Yemen's president was re-elected with more than 77 percent of votes in the face of the strongest challenge since he came to power 28 years ago from an opponent with a substantial popular following, officials said Saturday.

But the opposition alleged fraud and immediately rejected the result.

Elections commission chief Khaled Sharif said the final tally showed Saleh received 4.1 million votes, or 77.17 percent of 5.3 million valid votes, while challenger Faisal bin Shamlan won 1.1 million votes, or 21.82 percent.

FOX News CountryWatch: Yemen

More than 6 million of Yemen's 9.2 million registered voters cast ballots on Wednesday, putting turnout at 65 percent. Tens of thousands of ballots were discarded because of voter error, he told a news conference.

Opposition parties backing bin Shamlan immediately rejected the election commission's results, claiming their candidate won at least 40 percent. A spokesman said the opposition would announce its own results Sunday.
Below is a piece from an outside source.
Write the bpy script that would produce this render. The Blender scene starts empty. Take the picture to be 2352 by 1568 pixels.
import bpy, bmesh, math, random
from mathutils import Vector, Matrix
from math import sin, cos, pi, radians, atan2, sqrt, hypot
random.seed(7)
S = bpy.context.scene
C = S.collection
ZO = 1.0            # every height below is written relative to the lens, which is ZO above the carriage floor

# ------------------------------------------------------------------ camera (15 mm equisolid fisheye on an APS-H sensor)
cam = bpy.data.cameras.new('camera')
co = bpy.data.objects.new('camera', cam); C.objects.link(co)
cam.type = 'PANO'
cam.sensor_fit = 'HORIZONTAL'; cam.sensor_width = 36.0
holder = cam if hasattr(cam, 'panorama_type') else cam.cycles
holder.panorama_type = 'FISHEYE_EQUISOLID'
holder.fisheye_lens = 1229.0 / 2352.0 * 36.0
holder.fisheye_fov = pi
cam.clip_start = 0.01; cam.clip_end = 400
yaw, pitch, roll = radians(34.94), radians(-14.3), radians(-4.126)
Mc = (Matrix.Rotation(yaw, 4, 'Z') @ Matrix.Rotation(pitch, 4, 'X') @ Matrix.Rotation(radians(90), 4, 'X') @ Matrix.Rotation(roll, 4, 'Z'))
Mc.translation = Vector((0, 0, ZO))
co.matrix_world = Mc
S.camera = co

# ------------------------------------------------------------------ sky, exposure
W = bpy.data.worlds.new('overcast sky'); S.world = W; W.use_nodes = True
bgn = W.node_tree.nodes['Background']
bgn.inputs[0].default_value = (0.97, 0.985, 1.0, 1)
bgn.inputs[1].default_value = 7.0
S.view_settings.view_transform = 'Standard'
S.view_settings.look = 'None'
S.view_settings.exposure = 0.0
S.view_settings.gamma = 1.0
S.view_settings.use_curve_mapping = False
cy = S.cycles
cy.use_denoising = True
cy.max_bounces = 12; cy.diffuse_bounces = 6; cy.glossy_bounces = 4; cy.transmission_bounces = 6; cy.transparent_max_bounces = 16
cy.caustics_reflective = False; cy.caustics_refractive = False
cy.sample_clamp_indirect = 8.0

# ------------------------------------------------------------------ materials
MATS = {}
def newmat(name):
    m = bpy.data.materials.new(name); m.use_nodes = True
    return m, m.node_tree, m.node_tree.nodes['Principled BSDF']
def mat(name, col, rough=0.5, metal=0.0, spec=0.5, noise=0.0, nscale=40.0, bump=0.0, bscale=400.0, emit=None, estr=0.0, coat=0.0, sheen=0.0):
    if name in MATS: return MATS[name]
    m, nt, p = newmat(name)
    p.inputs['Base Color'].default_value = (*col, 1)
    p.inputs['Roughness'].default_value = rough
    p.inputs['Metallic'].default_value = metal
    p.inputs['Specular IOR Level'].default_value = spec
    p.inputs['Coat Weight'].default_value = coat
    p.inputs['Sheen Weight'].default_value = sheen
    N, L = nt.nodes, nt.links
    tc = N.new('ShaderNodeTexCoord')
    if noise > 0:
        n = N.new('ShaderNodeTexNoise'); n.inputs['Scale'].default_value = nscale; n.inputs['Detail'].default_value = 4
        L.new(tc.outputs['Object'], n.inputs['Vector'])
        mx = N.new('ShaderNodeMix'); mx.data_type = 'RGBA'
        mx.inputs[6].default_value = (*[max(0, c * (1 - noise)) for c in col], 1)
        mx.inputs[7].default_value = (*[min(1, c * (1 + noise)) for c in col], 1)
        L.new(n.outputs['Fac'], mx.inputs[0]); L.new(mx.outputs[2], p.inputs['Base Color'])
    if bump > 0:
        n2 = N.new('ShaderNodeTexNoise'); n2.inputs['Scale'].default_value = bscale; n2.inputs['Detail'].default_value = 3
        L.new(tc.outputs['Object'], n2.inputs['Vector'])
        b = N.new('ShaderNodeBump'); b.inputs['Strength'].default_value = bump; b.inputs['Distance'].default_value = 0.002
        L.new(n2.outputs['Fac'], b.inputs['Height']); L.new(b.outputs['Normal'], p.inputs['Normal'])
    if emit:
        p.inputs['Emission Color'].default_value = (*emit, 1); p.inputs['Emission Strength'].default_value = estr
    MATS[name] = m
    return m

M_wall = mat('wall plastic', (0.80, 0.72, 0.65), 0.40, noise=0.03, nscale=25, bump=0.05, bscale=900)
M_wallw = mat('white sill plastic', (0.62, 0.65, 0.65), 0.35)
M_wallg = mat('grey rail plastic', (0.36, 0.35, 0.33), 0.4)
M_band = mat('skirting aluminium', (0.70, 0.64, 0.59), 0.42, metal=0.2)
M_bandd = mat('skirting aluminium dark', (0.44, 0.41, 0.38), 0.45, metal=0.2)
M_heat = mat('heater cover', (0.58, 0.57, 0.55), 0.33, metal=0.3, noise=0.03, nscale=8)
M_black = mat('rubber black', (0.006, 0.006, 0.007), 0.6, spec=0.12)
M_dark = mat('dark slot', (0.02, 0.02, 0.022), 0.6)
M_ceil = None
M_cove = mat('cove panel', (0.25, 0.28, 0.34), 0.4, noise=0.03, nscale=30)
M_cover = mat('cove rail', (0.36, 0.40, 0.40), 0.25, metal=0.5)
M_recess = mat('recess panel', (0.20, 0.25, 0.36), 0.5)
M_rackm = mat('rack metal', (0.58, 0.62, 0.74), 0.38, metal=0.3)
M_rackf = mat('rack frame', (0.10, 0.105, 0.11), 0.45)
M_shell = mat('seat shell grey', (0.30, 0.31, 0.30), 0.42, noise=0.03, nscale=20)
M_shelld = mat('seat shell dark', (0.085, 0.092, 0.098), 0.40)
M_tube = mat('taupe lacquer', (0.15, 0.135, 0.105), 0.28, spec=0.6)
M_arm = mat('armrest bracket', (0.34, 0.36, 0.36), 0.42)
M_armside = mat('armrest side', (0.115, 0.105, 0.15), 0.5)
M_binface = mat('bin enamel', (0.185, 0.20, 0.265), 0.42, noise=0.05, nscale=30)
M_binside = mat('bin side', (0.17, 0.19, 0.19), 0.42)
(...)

"What has been announced is not true and is illegal," said Ali al-Sarari, an opposition spokesman. "There has been tampering in the results of the elections and the regime in Yemen is still autocratic."

The elections confronted Saleh with his first serious challenge since coming to power in 1978. It was the first time in modern Arab history that a president went head-to-head with an opponent who had a substantial popular following.

In 1999, Yemen held its first presidential election by popular vote, and Saleh won with 96.2 percent. His only challenger was a former member of his ruling party running as an independent.

Shortly after the results were announced, the sound of celebratory gunfire rang out across Yemen's capital.

The Interior Ministry cautioned Yemenis against firing their weapons or setting off firecrackers, saying those who violate the order would be prosecuted.

Three other names appeared on presidential ballots, but one of the candidates dropped out of the race a few days before election day and another urged his supporters to vote for bin Shamlan. The commission statement said Fathi al-Azab got 24,524 votes, or 0.46 percent; Yassin Abdu Saeed won 21,642, or 0.40 percent; and Ahmed al-Majidi earned 8,324, or 0.15 percent.

The opposition's rejection of the results will likely increase tension between Saleh's ruling party, the General People's Congress, and the opposition Joint Meeting of Parties.

On Friday, the opposition threatened to encourage millions of supporters to take to the streets to prove they numbered more than initial election results indicated.

Yemeni Foreign Minister Abubakr al-Qirbi has rejected claims of fraud and said the criticism raised government concerns that opposition parties "are not really committed to democracy, that their interest is really to rule, and not to promote democracy."

Saleh has ruled since 1978, first as president of North Yemen and then as head of the unified state after the May 1990 merger of North and South. He was re-elected for another seven-year term.

Bin Shamlan ran refineries in South Yemen during the 1970s and was an executive for a Saudi oil company in London. He served as minister of infrastructure and minister of oil in the government of South Yemen. He resigned from parliament in 1995 to protest government corruption.